The OED has (August) 1840 for this word, an emblem of 19th C NY -- and
from a New Orleans newspaper, at that.

        Mr. Editor, -- In going up the Bowery cor. H---rsr [this is
not my typo] the other evening in company with a female I was hailed
by a few little Jeweller boys who make it a constant practice to seat
themselves on the stoop, and females when passing they cry out Hallo
Sis where are you bound, and making use of very improper language
which ought to be taken notice of.  If these young men don’t take
care, they will hear from me again.  BOWERY BOY.
        Ely’s Hawk & Buzzard, August 31, 1833 (ns II:4) p. 4, col. 1

        Our opinion of the Bowery Boys is, that they are a for more
spirited and respectable set of young men than the majority of the
shirt-collar-and-no-body loafers who are known as "Broadwayers."
        The Wag, December 7, 1839, p. 3, col. 2

Barry's NYC website has a race horse named Bowery Boy from 1829.

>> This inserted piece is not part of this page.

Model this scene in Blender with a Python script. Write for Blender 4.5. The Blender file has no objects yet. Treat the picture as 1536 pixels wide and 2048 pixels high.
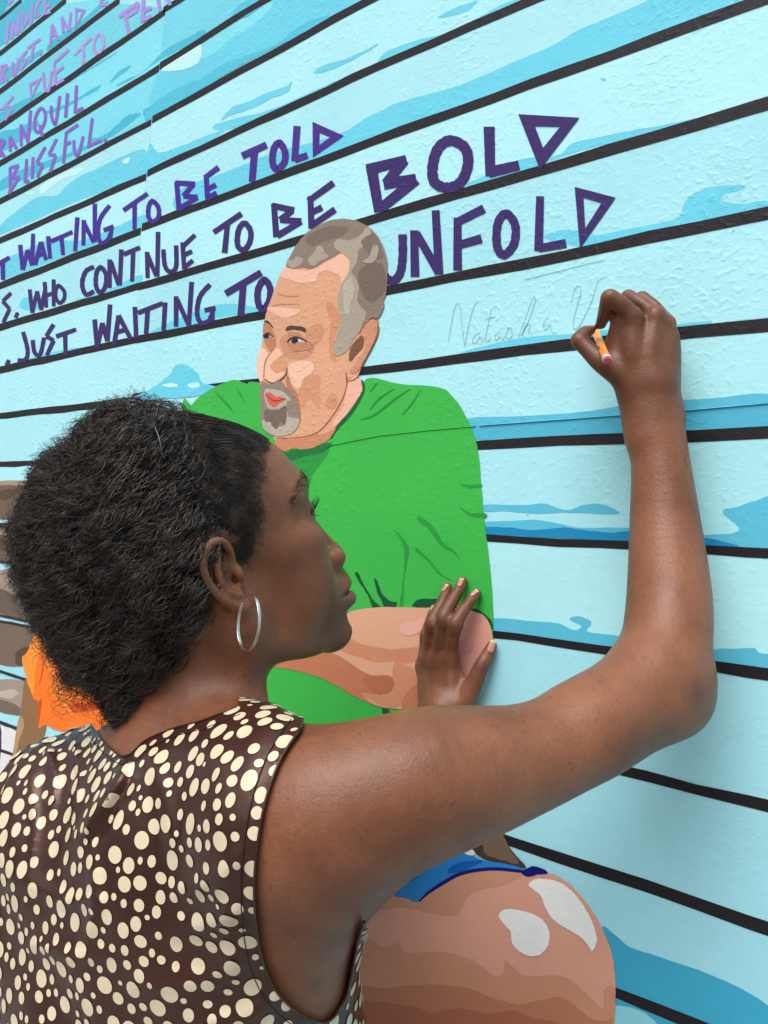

        I was looking in the OED for a definition that would explain
the origin of the name taken by a mid-19th C gang, the "Dead Rabbits",
as here:
        Juvenile Rioters. -- Two gangs of juvenile rowdies, varying in
ages from 8 to 14 years, one boasting in the title of Dead Rabbits,
and the other that of the Bowery Boys. . . .
        NY D Tribune, September 14, 1857, p. 7, col. 2
        One tale has it that a rival gang threw a (actual) dead rabbit
into the club-house of another, who thereupon took the name "Dead
Rabbits" in defiance.  A more likely seeming story is that "dead"
= "complete", "total" and "rabbit" = "thug", "tough guy"; this was the
meaning I was looking for in the OED.  Didn't find it, but perhaps
because it doesn't exist except in the imagination of this forgotten
etymologist I am quoting.  (I suppose that at least one of these
stories comes from Herbert Asbury's Gangs of NY; possibly Alvin
Harlow's Old Bowery Days, too.)
        In any event, I also didn't find the meaning for "rabbit" of a
runner in a race (human or horse) who sets a quick pace in its early
stages, not expecting to be able to continue that pace to the end, but
serving the purpose of either helping a stablemate to keep to an
appropriate pace or tempting a rival runner to exhaust himself trying
to keep up.  This sense has been around at least since the early
1960s -- I found it in the NYTimes from 1962, referring to a boys'
high school track meet -- in which one of the runners was name
Coniglio, as it happens.  (To be up-to-date, I should
say "ironically", I suppose.)
        The comparison is with the fake rabbit that the greyhounds
chase at a dog track.
        The closest the OED comes is:
1882 Standard 4 Sept. 6/2 Though somewhat of a ‘rabbit’, as a horse
that runs ‘in and out’ is sometimes called. 1900 F. P. DUNNE Mr.
Dooley's Philos. 170 ‘Well,’ says th' horse rayporther, ‘they's a
couple iv rabbits goin' to sprint around th' thrack at th' fair
groun's,’ he says.
Both race horses, but not this sense.

GAT

George A. Thompson
Author of A Documentary History of "The African Theatre", Northwestern
Univ. Pr., 1998, but nothing much lately.